What If You Forgot to Declare Crypto in ITR?
If you genuinely forgot to declare crypto income, do not panic, but do not ignore it either. First, collect your transaction reports from all exchanges and wallets. Check your AIS, Form 26AS and TDS details. Then calculate the correct taxable gain.
Depending on the time limit and your situation, you may be able to file a revised return or updated return. The right option depends on the assessment year, due dates and whether the department has already taken action. If the amount is significant, take help from a qualified CA or tax professional instead of guessing.
How to Avoid Problems in Future
The best protection is clean record-keeping. Download exchange reports regularly. Track every buy, sell, swap, transfer, airdrop and reward. Keep INR values for all transactions, especially if you trade in USDT or on foreign platforms.
Use a simple spreadsheet with date, asset name, quantity, purchase cost, sale value, exchange name, TDS and remarks. Mark wallet transfers separately so they do not look like sales. Before filing ITR, match your records with AIS and Form 26AS.

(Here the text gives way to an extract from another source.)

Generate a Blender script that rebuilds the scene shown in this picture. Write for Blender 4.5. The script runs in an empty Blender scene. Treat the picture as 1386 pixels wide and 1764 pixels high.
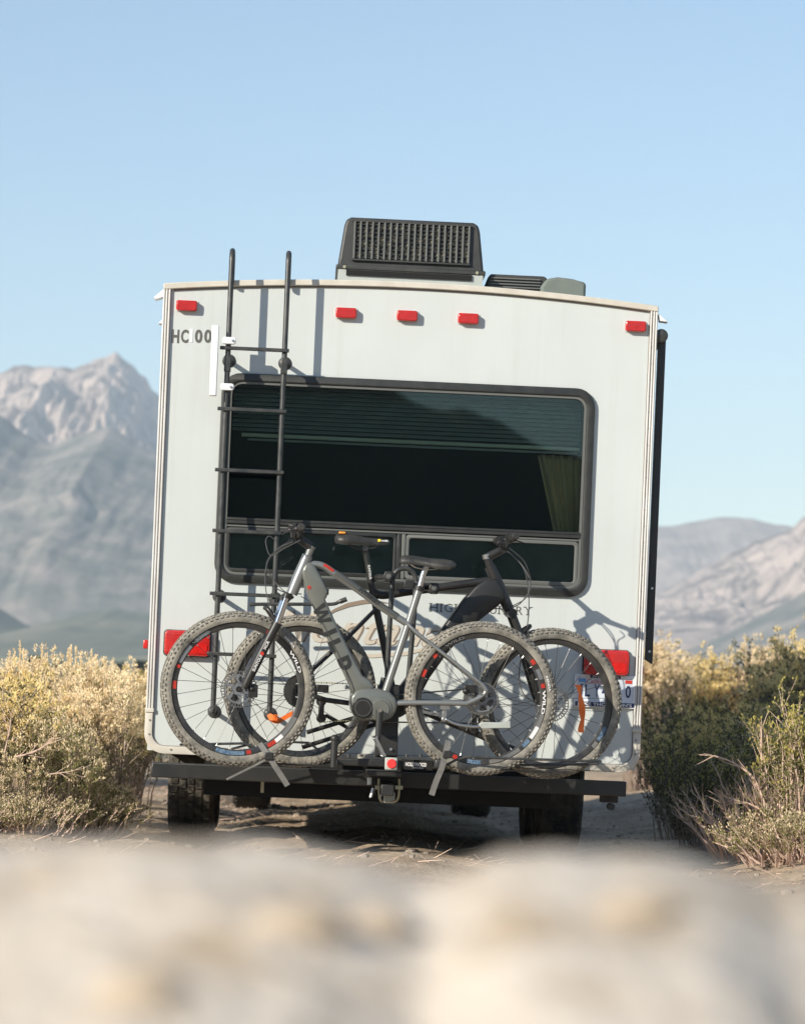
import bpy, bmesh, math, random
import numpy as np
from mathutils import Vector, Matrix, Euler
random.seed(7)
RNG = np.random.default_rng(7)
C = bpy.context.scene.collection
S = bpy.context.scene
R = math.radians
PI = math.pi

# ------------------------------------------------------------------ camera, light, exposure
F = 5536.0; CX = 693.0; CY = 1252.0; EYE = 0.71      # measurements of the photograph (pixels, metres)
cam_d = bpy.data.cameras.new('camera'); cam = bpy.data.objects.new('camera', cam_d); C.objects.link(cam)
cam.location = (0, 0, EYE); cam.rotation_euler = (R(90), 0, 0)
cam_d.sensor_fit = 'HORIZONTAL'; cam_d.sensor_width = 24.0; cam_d.lens = F/1386*24.0
cam_d.shift_y = 370/1386; cam_d.clip_start = 0.05; cam_d.clip_end = 30000
cam_d.dof.use_dof = True; cam_d.dof.focus_distance = 15.6; cam_d.dof.aperture_fstop = 3.7; cam_d.dof.aperture_blades = 9
S.camera = cam

SUN = Vector((1, 1, -0.67)).normalized()
sd = bpy.data.lights.new('sun', 'SUN'); sun = bpy.data.objects.new('sun', sd); C.objects.link(sun)
sd.energy = 5.0; sd.angle = R(0.53); sd.color = (1.0, 0.915, 0.78)
sun.rotation_euler = SUN.to_track_quat('-Z', 'Y').to_euler(); sun.location = (-30, -30, 30)
world = bpy.data.worlds.new('World'); S.world = world; world.use_nodes = True
wn = world.node_tree.nodes; wl = world.node_tree.links
for n in list(wn): wn.remove(n)
sky = wn.new('ShaderNodeTexSky'); sky.sky_type = 'NISHITA'; sky.sun_disc = False
sky.sun_elevation = math.asin(-SUN.z); sky.sun_rotation = R(225)
sky.altitude = 2000; sky.air_density = 1.38; sky.dust_density = 0.25; sky.ozone_density = 2.7
bgn = wn.new('ShaderNodeBackground'); bgn.inputs['Strength'].default_value = 0.100
wo = wn.new('ShaderNodeOutputWorld')
wl.new(sky.outputs[0], bgn.inputs[0]); wl.new(bgn.outputs[0], wo.inputs[0])
S.view_settings.view_transform = 'Standard'; S.view_settings.look = 'None'
S.view_settings.exposure = 0.54; S.view_settings.gamma = 1.0; S.view_settings.use_curve_mapping = False
S.render.engine = 'CYCLES'
S.cycles.max_bounces = 8; S.cycles.transparent_max_bounces = 12; S.cycles.volume_bounces = 1
S.cycles.caustics_reflective = False; S.cycles.caustics_refractive = False

# ------------------------------------------------------------------ the trailer's frame
RV = Matrix.Translation(((675-CX)/346, 16, EYE-(1310-CY)/346)) @ Matrix.Rotation(R(1.8), 4, 'Z') @ Matrix.Rotation(R(2.4), 4, 'Y')
RVI = RV.inverted()
def q(px, py, d=0.0):
    """where the photograph's sight line meets the plane d metres behind the rear wall, in the trailer's frame"""
    o = RVI @ Vector((0, 0, EYE)); r = RVI.to_3x3() @ Vector(((px-CX)/F, 1, -(py-CY)/F))
    t = (-d-o.y)/r.y
    return o + r*t
def w_at(px, py, Y):
    return Vector(((px-CX)/F*Y, Y, EYE-(py-CY)/F*Y))

# ------------------------------------------------------------------ mesh helpers
class MB:
    def __init__(s): s.v = []; s.f = []
    def add(s, vs, fs, M=None):
        n = len(s.v)
        if M is not None: vs = [M @ Vector(p) for p in vs]
        s.v += [tuple(p) for p in vs]; s.f += [tuple(i+n for i in f) for f in fs]
        return s
    def box(s, lo, hi, M=None):
        x0, y0, z0 = lo; x1, y1, z1 = hi
        vs = [(x0,y0,z0),(x1,y0,z0),(x1,y1,z0),(x0,y1,z0),(x0,y0,z1),(x1,y0,z1),(x1,y1,z1),(x0,y1,z1)]
        return s.add(vs, [(0,3,2,1),(4,5,6,7),(0,1,5,4),(1,2,6,5),(2,3,7,6),(3,0,4,7)], M)
    def cbox(s, c, h, M=None):
        return s.box([c[i]-h[i] for i in range(3)], [c[i]+h[i] for i in range(3)], M)
    def tube(s, pts, r, n=8, caps=True, closed=False, flat=1.0):
        pts = [Vector(p) for p in pts]; m = len(pts)
        rs = r if isinstance(r, (list, tuple)) else [r]*m
        vs = []; up = None
        for i, p in enumerate(pts):
            if closed: t = pts[(i+1) % m]-pts[i-1]
            else: t = pts[min(i+1, m-1)]-pts[max(i-1, 0)]
            t.normalize()
            if up is None:
                up = Vector((0, 0, 1)) if abs(t.z) < .9 else Vector((0, 1, 0))
            a = t.cross(up).normalized(); b = a.cross(t).normalized(); up = b
            for k in range(n):
                an = 2*PI*k/n
                vs.append(p+a*(math.cos(an)*rs[i])+b*(math.sin(an)*rs[i]*flat))
        fs = []
        for i in range(m if closed else m-1):
            j = (i+1) % m
            for k in range(n):
                l = (k+1) % n
                fs.append((i*n+k, j*n+k, j*n+l, i*n+l))
        if caps and not closed:
            fs.append(tuple(range(n))); fs.append(tuple(range((m-1)*n, m*n))[::-1])
        return s.add(vs, fs)
    def cyl(s, a, b, r, r2=None, n=16): return s.tube([a, b], [r, r if r2 is None else r2], n)
    def prism(s, poly, y0, y1):
        """polygon given as (x, z), from depth y0 to y1"""
        n = len(poly)
        vs = [(x, y0, z) for x, z in poly]+[(x, y1, z) for x, z in poly]
        fs = [tuple(range(n)), tuple(range(n, 2*n))[::-1]]+[(i, i+n, (i+1) % n+n, (i+1) % n) for i in range(n)]
        return s.add(vs, fs)
    def lathe(s, prof, n=32, c=(0,0,0), closed=True, M=None):
        """profile of (r, y) turned round the y axis"""
        m = len(prof); vs = []; fs = []
        for k in range(n):
            a = 2*PI*k/n
            for r, y in prof: vs.append((c[0]+r*math.cos(a), c[1]+y, c[2]+r*math.sin(a)))
        for k in range(n):
            l = (k+1) % n
            for i in range(m if closed else m-1):
                j = (i+1) % m
                fs.append((k*m+i, k*m+j, l*m+j, l*m+i))
        return s.add(vs, fs, M)
    def ball(s, c, r, n=12, M=None):
        r = r if isinstance(r, (tuple, list)) else (r, r, r)
        vs = []; fs = []; h = n//2
        for i in range(h+1):
            ph = PI*i/h
            for k in range(n):
                a = 2*PI*k/n
                vs.append((c[0]+r[0]*math.sin(ph)*math.cos(a), c[1]+r[1]*math.sin(ph)*math.sin(a), c[2]+r[2]*math.cos(ph)))
        for i in range(h):
            for k in range(n):
                l = (k+1) % n
                fs.append((i*n+k, (i+1)*n+k, (i+1)*n+l, i*n+l))
        return s.add(vs, fs, M)
    def mesh(s, name, m, o=None, smooth=40):
        me = bpy.data.meshes.new(name)
        v = s.v
        if o is not None: v = [(p[0]-o[0], p[1]-o[1], p[2]-o[2]) for p in v]
        me.from_pydata(v, [], s.f); me.validate()
        bm = bmesh.new(); bm.from_mesh(me); bmesh.ops.remove_doubles(bm, verts=bm.verts, dist=1e-6)
        bmesh.ops.recalc_face_normals(bm, faces=bm.faces); bm.to_mesh(me); bm.free()
        if m: me.materials.append(m)
        if smooth:
            for p in me.polygons: p.use_smooth = True
            me.set_sharp_from_angle(angle=R(smooth))
        return me
    def build(s, name, m, parent=None, smooth=40, bevel=0):
        o = None
        if parent is not None and parent.get('_o') is not None: o = parent['_o']
        ob = bpy.data.objects.new(name, s.mesh(name, m, o, smooth)); C.objects.link(ob)
        if parent is not None:
            ob.parent = parent
            if o is not None: ob['_o'] = list(o)
        if bevel:
            b = ob.modifiers.new('bevel', 'BEVEL'); b.width = bevel; b.segments = 2; b.limit_method = 'ANGLE'; b.angle_limit = R(35)
        return ob

def tag(o, label=None, cat=None, group=None, kind=None):
    if label: o['label'] = label
    if cat: o['category'] = cat
    if group: o['group'] = group
    if kind: o['kind'] = kind
    return o
def root(name, base=(0,0,0), frame=None, extra=None):
    """an Empty at the thing's base; its parts are modelled in the frame's coordinates"""
    o = bpy.data.objects.new(name, None); C.objects.link(o); o.empty_display_size = .1
    m = (frame if frame is not None else Matrix.Identity(4)) @ Matrix.Translation(base)
    if extra is not None: m = m @ extra
    o.matrix_world = m; o['_o'] = list(base)
    return o
def obj(name, me, parent=None, M=None):
    o = bpy.data.objects.new(name, me); C.objects.link(o)
    if parent is not None: o.parent = parent
    if M is not None: o.matrix_local = M
    return o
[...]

Do not wait for a notice to organise your data. Crypto tax becomes easier when records are maintained from the beginning.
FAQs
1. Do I need to declare crypto if I only bought it and did not sell?
If you only bought and held crypto without selling, swapping or earning income from it, there may not be taxable gain. But you should still maintain purchase records because you will need them when you sell in future.
2. What happens if I forgot to report crypto profit in my ITR?
You may receive a notice, tax demand, interest or penalty depending on the facts. Check whether you can file a revised or updated return and correct the mistake as early as possible.
3. Is 1% crypto TDS enough to complete my tax responsibility?
No. TDS is only advance tax deduction. You still need to calculate actual crypto gains, report them properly in ITR and pay any remaining tax.
4. Should small crypto investors also keep records?
Yes. Even small investors should keep exchange reports, purchase cost, sale value and TDS details. Small mistakes can become confusing if transactions are frequent or spread across multiple platforms.